[DIRECTIONS FOR THIS TASK]:
Restate the complete material exactly.
[Begin PROVIDED DATA]
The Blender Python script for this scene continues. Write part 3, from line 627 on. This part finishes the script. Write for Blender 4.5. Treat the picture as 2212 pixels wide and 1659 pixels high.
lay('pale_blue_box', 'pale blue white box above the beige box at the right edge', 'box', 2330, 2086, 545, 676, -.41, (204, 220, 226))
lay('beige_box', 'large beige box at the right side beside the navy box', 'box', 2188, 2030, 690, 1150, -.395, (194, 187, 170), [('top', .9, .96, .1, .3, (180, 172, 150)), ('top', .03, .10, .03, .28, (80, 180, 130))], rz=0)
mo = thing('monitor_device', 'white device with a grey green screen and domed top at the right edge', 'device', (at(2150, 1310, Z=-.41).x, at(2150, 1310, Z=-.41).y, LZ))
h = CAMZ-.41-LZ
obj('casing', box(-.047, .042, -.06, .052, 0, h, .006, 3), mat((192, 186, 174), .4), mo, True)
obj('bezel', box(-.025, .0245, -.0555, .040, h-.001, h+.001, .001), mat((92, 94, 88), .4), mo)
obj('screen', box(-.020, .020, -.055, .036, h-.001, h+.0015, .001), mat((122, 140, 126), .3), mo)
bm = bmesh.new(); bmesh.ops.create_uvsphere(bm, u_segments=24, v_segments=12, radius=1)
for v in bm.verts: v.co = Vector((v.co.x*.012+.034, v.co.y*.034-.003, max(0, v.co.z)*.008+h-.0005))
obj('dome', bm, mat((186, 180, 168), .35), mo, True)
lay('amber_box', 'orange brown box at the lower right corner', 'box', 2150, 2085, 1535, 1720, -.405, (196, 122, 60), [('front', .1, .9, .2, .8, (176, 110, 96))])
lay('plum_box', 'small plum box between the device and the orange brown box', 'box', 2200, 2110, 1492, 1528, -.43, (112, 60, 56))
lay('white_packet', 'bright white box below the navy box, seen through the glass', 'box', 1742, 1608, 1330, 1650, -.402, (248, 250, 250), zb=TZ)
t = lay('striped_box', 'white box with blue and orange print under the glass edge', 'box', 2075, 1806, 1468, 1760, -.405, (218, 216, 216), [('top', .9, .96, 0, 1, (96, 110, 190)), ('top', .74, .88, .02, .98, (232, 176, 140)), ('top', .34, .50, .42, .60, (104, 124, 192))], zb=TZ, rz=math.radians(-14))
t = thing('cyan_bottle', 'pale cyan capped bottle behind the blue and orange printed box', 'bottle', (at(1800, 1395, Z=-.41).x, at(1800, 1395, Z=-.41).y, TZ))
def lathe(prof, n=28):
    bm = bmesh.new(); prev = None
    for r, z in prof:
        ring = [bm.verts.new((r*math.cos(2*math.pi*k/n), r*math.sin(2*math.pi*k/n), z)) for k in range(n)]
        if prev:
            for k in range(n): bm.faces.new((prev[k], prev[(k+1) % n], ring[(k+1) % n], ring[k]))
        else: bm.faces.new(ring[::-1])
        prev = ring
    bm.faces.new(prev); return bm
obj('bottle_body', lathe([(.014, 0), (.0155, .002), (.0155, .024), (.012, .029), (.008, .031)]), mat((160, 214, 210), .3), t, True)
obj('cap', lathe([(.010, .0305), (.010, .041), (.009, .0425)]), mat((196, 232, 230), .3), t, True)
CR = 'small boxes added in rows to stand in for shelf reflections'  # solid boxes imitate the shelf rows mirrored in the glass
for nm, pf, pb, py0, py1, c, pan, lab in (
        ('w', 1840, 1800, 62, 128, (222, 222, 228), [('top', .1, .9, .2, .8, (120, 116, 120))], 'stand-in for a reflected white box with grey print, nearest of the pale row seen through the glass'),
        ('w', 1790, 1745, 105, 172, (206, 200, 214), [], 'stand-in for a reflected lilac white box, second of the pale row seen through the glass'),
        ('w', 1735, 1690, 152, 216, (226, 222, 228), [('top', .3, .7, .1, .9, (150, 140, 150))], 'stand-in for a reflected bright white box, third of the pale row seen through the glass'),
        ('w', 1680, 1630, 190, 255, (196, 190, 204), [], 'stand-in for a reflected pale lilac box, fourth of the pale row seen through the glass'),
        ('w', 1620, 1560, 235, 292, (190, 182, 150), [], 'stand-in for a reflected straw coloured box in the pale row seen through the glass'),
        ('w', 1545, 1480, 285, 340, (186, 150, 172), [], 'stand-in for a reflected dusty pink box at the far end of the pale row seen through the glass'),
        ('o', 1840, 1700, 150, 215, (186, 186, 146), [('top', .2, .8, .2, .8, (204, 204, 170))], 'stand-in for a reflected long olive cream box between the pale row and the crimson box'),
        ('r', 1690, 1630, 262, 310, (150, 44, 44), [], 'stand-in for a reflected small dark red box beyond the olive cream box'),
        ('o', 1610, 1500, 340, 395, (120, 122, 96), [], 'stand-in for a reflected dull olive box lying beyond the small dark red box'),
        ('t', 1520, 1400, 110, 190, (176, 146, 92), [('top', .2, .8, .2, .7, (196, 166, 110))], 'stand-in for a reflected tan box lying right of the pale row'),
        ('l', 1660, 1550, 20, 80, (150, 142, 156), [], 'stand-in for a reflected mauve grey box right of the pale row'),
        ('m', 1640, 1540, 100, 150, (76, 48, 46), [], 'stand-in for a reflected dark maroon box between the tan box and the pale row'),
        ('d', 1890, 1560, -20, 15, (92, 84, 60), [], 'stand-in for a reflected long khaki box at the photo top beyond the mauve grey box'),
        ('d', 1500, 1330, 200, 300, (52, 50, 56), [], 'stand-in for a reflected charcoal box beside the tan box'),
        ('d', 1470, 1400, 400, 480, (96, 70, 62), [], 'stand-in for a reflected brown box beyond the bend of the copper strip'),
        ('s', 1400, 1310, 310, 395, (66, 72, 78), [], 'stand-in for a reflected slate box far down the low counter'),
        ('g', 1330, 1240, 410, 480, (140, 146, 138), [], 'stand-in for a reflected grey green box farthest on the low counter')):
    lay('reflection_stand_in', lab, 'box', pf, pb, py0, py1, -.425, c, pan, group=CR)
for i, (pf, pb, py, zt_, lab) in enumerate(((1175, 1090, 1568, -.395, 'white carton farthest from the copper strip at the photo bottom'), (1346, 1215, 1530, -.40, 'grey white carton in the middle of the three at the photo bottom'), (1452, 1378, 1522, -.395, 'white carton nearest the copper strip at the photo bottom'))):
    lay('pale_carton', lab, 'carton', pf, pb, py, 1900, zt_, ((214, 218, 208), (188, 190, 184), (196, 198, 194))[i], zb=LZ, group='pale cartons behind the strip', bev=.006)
[End PROVIDED DATA]
[COMPLETED EXERCISE]:
The Blender Python script for this scene continues. Write part 3, from line 627 on. This part finishes the script. Write for Blender 4.5. Treat the picture as 2212 pixels wide and 1659 pixels high.
lay('pale_blue_box', 'pale blue white box above the beige box at the right edge', 'box', 2330, 2086, 545, 676, -.41, (204, 220, 226))
lay('beige_box', 'large beige box at the right side beside the navy box', 'box', 2188, 2030, 690, 1150, -.395, (194, 187, 170), [('top', .9, .96, .1, .3, (180, 172, 150)), ('top', .03, .10, .03, .28, (80, 180, 130))], rz=0)
mo = thing('monitor_device', 'white device with a grey green screen and domed top at the right edge', 'device', (at(2150, 1310, Z=-.41).x, at(2150, 1310, Z=-.41).y, LZ))
h = CAMZ-.41-LZ
obj('casing', box(-.047, .042, -.06, .052, 0, h, .006, 3), mat((192, 186, 174), .4), mo, True)
obj('bezel', box(-.025, .0245, -.0555, .040, h-.001, h+.001, .001), mat((92, 94, 88), .4), mo)
obj('screen', box(-.020, .020, -.055, .036, h-.001, h+.0015, .001), mat((122, 140, 126), .3), mo)
bm = bmesh.new(); bmesh.ops.create_uvsphere(bm, u_segments=24, v_segments=12, radius=1)
for v in bm.verts: v.co = Vector((v.co.x*.012+.034, v.co.y*.034-.003, max(0, v.co.z)*.008+h-.0005))
obj('dome', bm, mat((186, 180, 168), .35), mo, True)
lay('amber_box', 'orange brown box at the lower right corner', 'box', 2150, 2085, 1535, 1720, -.405, (196, 122, 60), [('front', .1, .9, .2, .8, (176, 110, 96))])
lay('plum_box', 'small plum box between the device and the orange brown box', 'box', 2200, 2110, 1492, 1528, -.43, (112, 60, 56))
lay('white_packet', 'bright white box below the navy box, seen through the glass', 'box', 1742, 1608, 1330, 1650, -.402, (248, 250, 250), zb=TZ)
t = lay('striped_box', 'white box with blue and orange print under the glass edge', 'box', 2075, 1806, 1468, 1760, -.405, (218, 216, 216), [('top', .9, .96, 0, 1, (96, 110, 190)), ('top', .74, .88, .02, .98, (232, 176, 140)), ('top', .34, .50, .42, .60, (104, 124, 192))], zb=TZ, rz=math.radians(-14))
t = thing('cyan_bottle', 'pale cyan capped bottle behind the blue and orange printed box', 'bottle', (at(1800, 1395, Z=-.41).x, at(1800, 1395, Z=-.41).y, TZ))
def lathe(prof, n=28):
    bm = bmesh.new(); prev = None
    for r, z in prof:
        ring = [bm.verts.new((r*math.cos(2*math.pi*k/n), r*math.sin(2*math.pi*k/n), z)) for k in range(n)]
        if prev:
            for k in range(n): bm.faces.new((prev[k], prev[(k+1) % n], ring[(k+1) % n], ring[k]))
        else: bm.faces.new(ring[::-1])
        prev = ring
    bm.faces.new(prev); return bm
obj('bottle_body', lathe([(.014, 0), (.0155, .002), (.0155, .024), (.012, .029), (.008, .031)]), mat((160, 214, 210), .3), t, True)
obj('cap', lathe([(.010, .0305), (.010, .041), (.009, .0425)]), mat((196, 232, 230), .3), t, True)
CR = 'small boxes added in rows to stand in for shelf reflections'  # solid boxes imitate the shelf rows mirrored in the glass
for nm, pf, pb, py0, py1, c, pan, lab in (
        ('w', 1840, 1800, 62, 128, (222, 222, 228), [('top', .1, .9, .2, .8, (120, 116, 120))], 'stand-in for a reflected white box with grey print, nearest of the pale row seen through the glass'),
        ('w', 1790, 1745, 105, 172, (206, 200, 214), [], 'stand-in for a reflected lilac white box, second of the pale row seen through the glass'),
        ('w', 1735, 1690, 152, 216, (226, 222, 228), [('top', .3, .7, .1, .9, (150, 140, 150))], 'stand-in for a reflected bright white box, third of the pale row seen through the glass'),
        ('w', 1680, 1630, 190, 255, (196, 190, 204), [], 'stand-in for a reflected pale lilac box, fourth of the pale row seen through the glass'),
        ('w', 1620, 1560, 235, 292, (190, 182, 150), [], 'stand-in for a reflected straw coloured box in the pale row seen through the glass'),
        ('w', 1545, 1480, 285, 340, (186, 150, 172), [], 'stand-in for a reflected dusty pink box at the far end of the pale row seen through the glass'),
        ('o', 1840, 1700, 150, 215, (186, 186, 146), [('top', .2, .8, .2, .8, (204, 204, 170))], 'stand-in for a reflected long olive cream box between the pale row and the crimson box'),
        ('r', 1690, 1630, 262, 310, (150, 44, 44), [], 'stand-in for a reflected small dark red box beyond the olive cream box'),
        ('o', 1610, 1500, 340, 395, (120, 122, 96), [], 'stand-in for a reflected dull olive box lying beyond the small dark red box'),
        ('t', 1520, 1400, 110, 190, (176, 146, 92), [('top', .2, .8, .2, .7, (196, 166, 110))], 'stand-in for a reflected tan box lying right of the pale row'),
        ('l', 1660, 1550, 20, 80, (150, 142, 156), [], 'stand-in for a reflected mauve grey box right of the pale row'),
        ('m', 1640, 1540, 100, 150, (76, 48, 46), [], 'stand-in for a reflected dark maroon box between the tan box and the pale row'),
        ('d', 1890, 1560, -20, 15, (92, 84, 60), [], 'stand-in for a reflected long khaki box at the photo top beyond the mauve grey box'),
        ('d', 1500, 1330, 200, 300, (52, 50, 56), [], 'stand-in for a reflected charcoal box beside the tan box'),
        ('d', 1470, 1400, 400, 480, (96, 70, 62), [], 'stand-in for a reflected brown box beyond the bend of the copper strip'),
        ('s', 1400, 1310, 310, 395, (66, 72, 78), [], 'stand-in for a reflected slate box far down the low counter'),
        ('g', 1330, 1240, 410, 480, (140, 146, 138), [], 'stand-in for a reflected grey green box farthest on the low counter')):
    lay('reflection_stand_in', lab, 'box', pf, pb, py0, py1, -.425, c, pan, group=CR)
for i, (pf, pb, py, zt_, lab) in enumerate(((1175, 1090, 1568, -.395, 'white carton farthest from the copper strip at the photo bottom'), (1346, 1215, 1530, -.40, 'grey white carton in the middle of the three at the photo bottom'), (1452, 1378, 1522, -.395, 'white carton nearest the copper strip at the photo bottom'))):
    lay('pale_carton', lab, 'carton', pf, pb, py, 1900, zt_, ((214, 218, 208), (188, 190, 184), (196, 198, 194))[i], zb=LZ, group='pale cartons behind the strip', bev=.006)